## [Requirement]
Return exactly, and only, the lines from the one holding "Recreate this scene" through the one holding "col = scene.collection", both included; the pictures stay out.

## [Extracted information]
>>

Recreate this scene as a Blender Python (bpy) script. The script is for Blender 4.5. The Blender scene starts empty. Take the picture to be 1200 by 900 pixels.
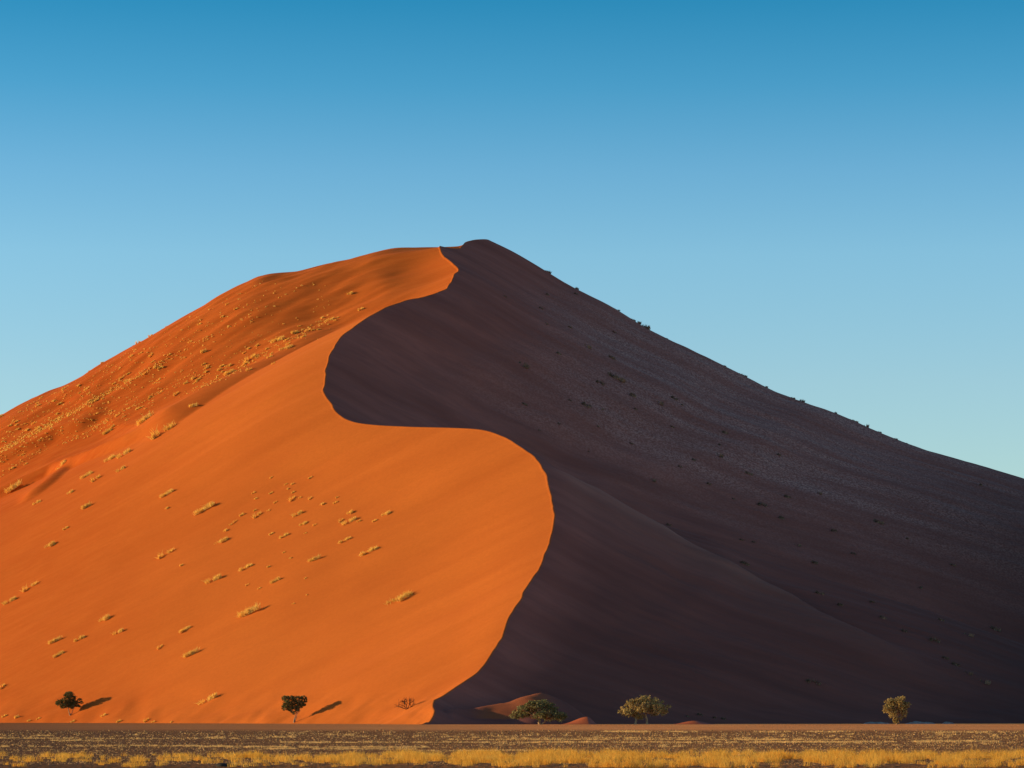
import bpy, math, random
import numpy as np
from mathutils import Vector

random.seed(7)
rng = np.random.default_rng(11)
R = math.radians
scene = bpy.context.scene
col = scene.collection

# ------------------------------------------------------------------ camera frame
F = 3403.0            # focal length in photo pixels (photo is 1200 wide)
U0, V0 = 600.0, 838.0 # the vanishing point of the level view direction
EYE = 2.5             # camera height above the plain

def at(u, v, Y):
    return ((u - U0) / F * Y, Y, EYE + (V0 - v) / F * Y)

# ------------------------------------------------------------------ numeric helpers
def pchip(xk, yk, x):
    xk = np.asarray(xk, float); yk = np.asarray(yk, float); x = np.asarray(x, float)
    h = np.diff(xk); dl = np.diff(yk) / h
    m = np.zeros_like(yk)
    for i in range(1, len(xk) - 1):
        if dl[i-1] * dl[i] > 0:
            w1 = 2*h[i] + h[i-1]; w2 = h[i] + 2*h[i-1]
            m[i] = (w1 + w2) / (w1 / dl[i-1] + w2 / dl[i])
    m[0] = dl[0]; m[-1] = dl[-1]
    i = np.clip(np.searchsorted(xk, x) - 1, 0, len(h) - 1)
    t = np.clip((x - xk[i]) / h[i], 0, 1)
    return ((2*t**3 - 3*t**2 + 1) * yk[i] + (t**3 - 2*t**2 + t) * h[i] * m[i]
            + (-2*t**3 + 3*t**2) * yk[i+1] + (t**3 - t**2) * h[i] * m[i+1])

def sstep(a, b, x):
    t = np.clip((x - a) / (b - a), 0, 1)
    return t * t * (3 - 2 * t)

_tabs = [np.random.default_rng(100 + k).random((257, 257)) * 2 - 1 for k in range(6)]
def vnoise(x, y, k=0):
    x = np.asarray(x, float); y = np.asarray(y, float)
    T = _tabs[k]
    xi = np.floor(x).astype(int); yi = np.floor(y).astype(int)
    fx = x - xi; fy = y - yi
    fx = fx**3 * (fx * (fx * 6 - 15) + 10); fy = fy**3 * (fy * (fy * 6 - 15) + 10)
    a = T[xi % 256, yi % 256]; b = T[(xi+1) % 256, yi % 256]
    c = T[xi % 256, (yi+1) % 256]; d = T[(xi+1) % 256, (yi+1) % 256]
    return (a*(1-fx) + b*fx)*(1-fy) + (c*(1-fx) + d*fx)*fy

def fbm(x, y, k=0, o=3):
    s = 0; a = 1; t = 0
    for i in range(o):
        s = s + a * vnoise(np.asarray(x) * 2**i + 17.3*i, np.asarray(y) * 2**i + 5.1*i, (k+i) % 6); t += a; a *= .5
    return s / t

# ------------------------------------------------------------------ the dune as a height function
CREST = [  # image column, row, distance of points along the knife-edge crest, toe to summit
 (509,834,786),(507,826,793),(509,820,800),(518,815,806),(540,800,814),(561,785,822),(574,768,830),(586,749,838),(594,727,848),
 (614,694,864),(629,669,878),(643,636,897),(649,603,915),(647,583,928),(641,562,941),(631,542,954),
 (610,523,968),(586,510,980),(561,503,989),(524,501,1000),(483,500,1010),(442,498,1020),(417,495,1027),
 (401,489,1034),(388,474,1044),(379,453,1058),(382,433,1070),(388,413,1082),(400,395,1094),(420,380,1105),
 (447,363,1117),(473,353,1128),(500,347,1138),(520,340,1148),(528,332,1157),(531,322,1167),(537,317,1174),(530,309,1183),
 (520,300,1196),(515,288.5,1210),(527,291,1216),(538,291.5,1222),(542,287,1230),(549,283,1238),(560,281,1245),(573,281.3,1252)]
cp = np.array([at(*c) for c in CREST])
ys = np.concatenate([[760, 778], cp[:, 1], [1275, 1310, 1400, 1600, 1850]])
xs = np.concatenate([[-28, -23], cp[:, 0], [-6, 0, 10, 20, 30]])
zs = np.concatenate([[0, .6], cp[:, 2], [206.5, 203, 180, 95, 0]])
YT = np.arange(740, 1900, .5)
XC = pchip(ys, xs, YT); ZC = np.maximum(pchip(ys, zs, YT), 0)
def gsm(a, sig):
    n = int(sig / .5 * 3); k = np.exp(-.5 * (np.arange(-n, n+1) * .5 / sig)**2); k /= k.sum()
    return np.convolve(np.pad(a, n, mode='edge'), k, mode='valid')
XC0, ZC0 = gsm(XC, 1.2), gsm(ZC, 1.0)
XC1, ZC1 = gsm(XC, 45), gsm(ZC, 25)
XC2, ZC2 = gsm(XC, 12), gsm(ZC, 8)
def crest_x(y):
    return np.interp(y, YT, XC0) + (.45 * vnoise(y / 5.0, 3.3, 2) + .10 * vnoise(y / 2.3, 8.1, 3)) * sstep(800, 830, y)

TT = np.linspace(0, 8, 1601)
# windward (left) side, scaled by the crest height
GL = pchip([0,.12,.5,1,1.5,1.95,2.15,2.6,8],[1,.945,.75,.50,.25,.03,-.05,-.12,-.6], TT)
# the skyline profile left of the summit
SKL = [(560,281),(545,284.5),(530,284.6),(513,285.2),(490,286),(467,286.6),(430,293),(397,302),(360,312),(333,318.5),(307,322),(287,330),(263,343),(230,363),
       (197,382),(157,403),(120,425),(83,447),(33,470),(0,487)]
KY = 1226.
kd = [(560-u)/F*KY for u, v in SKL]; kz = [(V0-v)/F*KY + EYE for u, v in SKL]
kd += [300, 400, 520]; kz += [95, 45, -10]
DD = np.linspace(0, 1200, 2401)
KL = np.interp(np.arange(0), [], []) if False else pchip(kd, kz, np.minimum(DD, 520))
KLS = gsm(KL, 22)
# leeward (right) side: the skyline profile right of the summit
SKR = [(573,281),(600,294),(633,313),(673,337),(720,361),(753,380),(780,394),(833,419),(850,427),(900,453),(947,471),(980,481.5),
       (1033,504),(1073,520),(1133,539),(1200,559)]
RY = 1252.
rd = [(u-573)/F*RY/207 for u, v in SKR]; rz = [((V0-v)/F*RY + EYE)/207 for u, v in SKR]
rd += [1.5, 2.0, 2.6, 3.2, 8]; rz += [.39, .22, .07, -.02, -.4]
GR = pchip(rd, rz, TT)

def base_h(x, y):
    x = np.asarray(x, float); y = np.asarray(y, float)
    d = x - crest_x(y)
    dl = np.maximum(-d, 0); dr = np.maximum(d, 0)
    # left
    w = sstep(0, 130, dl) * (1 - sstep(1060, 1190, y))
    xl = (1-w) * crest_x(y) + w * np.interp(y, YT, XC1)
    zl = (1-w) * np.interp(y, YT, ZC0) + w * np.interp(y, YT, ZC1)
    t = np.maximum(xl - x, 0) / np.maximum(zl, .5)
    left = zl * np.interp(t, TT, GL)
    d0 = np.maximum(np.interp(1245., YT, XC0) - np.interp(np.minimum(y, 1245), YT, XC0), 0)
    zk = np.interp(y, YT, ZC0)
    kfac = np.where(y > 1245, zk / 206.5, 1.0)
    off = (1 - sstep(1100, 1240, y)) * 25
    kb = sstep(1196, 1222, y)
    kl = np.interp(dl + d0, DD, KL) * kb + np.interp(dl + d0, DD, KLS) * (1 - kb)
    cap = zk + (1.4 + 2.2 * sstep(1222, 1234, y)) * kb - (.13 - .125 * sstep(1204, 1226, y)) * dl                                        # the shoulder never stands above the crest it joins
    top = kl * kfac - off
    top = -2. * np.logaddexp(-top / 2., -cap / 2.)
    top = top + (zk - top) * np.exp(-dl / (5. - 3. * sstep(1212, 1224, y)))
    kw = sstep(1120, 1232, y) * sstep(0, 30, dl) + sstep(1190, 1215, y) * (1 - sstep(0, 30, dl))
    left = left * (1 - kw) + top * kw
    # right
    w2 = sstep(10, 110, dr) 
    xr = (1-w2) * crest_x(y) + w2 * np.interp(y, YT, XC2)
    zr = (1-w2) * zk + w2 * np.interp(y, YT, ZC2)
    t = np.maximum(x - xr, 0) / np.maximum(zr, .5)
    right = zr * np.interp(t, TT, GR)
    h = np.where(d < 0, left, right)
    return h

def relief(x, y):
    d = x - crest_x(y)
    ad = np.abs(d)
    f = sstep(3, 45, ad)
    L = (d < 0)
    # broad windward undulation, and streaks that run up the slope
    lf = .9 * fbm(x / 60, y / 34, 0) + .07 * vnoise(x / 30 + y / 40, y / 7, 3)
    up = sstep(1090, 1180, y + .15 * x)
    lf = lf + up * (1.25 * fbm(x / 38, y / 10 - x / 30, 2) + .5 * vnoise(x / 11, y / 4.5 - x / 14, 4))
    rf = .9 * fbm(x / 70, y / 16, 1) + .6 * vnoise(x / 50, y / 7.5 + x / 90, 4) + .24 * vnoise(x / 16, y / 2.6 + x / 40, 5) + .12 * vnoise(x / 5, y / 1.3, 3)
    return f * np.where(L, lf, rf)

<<
>>

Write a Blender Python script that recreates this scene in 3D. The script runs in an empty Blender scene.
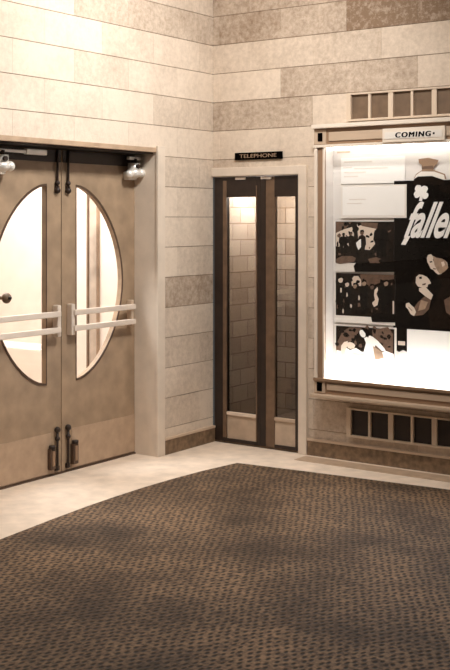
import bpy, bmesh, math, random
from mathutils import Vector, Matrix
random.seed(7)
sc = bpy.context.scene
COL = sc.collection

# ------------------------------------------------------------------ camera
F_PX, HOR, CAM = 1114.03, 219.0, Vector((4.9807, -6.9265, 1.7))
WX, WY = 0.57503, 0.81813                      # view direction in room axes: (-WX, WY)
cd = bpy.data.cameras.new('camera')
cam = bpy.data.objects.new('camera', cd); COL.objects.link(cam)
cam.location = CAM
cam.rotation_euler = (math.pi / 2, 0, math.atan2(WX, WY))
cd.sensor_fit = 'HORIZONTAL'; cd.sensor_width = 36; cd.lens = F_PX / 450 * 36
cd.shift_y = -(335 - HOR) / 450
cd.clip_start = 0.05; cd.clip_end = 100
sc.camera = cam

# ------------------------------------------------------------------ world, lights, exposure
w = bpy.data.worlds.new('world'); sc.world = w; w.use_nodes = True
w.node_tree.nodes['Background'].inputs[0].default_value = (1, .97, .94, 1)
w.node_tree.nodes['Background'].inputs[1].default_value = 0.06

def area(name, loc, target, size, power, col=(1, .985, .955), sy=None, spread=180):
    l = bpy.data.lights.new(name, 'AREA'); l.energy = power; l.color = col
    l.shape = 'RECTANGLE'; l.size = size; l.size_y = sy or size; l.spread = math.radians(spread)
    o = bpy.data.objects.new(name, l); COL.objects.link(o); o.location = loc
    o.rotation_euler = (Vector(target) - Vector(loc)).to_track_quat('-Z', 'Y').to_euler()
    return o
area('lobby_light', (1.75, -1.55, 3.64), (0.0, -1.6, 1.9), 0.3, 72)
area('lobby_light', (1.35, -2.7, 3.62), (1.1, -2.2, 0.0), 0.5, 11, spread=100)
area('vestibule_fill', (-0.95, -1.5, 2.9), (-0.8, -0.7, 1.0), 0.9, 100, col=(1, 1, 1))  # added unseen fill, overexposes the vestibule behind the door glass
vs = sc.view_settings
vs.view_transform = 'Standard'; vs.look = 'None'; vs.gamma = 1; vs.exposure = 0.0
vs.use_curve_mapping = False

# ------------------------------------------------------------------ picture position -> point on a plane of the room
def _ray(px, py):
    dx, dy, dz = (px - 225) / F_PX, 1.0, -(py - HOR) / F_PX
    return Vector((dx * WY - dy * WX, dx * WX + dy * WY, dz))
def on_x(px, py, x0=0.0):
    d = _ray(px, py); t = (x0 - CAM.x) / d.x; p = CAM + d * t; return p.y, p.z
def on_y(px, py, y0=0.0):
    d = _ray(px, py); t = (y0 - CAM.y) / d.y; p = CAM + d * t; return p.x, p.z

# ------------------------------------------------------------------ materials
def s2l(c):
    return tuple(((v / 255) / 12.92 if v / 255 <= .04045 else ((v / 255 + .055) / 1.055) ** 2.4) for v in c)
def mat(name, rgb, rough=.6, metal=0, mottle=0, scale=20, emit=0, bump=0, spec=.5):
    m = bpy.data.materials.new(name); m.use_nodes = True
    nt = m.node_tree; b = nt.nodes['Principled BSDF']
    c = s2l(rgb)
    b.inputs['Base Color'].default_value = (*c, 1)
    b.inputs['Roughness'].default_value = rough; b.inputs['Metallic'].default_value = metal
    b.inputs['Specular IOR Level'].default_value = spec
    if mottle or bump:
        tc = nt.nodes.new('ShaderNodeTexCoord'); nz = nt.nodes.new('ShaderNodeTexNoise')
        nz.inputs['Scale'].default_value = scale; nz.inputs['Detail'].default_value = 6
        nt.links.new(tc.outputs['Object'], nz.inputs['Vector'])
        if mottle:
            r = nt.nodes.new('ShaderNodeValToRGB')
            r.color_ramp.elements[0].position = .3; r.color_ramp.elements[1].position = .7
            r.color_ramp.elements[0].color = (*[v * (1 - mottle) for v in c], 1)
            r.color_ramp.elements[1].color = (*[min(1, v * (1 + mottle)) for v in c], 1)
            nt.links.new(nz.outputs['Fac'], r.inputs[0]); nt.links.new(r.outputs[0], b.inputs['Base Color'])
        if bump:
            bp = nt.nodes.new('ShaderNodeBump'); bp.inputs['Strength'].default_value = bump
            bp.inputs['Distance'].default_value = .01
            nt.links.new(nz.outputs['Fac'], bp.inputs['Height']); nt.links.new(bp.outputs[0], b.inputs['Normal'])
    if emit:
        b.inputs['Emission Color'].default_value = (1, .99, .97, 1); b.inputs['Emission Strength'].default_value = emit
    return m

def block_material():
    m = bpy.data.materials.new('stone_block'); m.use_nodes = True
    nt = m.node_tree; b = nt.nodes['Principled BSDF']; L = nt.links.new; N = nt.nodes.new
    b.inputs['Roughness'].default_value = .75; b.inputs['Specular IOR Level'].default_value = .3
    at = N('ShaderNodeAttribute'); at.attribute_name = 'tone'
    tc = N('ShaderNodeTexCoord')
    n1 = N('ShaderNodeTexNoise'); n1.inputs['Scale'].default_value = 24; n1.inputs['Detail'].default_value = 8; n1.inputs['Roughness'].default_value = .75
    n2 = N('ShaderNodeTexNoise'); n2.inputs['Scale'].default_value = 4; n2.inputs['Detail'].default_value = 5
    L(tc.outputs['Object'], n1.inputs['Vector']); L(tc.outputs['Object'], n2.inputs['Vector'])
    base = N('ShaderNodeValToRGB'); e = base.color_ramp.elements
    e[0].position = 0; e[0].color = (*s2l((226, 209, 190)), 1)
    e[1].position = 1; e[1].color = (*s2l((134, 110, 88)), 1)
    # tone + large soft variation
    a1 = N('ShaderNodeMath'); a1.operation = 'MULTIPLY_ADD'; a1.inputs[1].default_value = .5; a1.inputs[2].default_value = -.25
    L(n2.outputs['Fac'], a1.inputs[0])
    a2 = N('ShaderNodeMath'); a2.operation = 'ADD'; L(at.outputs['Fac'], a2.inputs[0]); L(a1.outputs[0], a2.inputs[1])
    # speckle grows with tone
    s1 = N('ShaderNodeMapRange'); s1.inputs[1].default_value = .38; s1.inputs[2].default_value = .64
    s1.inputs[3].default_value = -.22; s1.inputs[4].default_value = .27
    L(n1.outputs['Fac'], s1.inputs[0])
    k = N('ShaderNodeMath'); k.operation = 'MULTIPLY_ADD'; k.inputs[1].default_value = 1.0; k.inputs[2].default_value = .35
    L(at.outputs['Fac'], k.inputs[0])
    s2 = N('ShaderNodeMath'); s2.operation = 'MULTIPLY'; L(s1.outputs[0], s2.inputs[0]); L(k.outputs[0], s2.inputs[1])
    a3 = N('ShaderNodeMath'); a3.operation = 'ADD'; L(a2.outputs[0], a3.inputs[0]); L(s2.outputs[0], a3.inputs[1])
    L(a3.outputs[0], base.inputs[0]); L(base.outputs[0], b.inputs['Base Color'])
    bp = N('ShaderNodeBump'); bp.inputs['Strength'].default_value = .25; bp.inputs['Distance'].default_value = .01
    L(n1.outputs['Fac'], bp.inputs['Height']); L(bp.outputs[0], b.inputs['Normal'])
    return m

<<

## [Result]
Recreate this scene as a Blender Python (bpy) script. The script is for Blender 4.5. The Blender scene starts empty. Take the picture to be 1200 by 900 pixels.
import bpy, math, random
import numpy as np
from mathutils import Vector

random.seed(7)
rng = np.random.default_rng(11)
R = math.radians
scene = bpy.context.scene
col = scene.collection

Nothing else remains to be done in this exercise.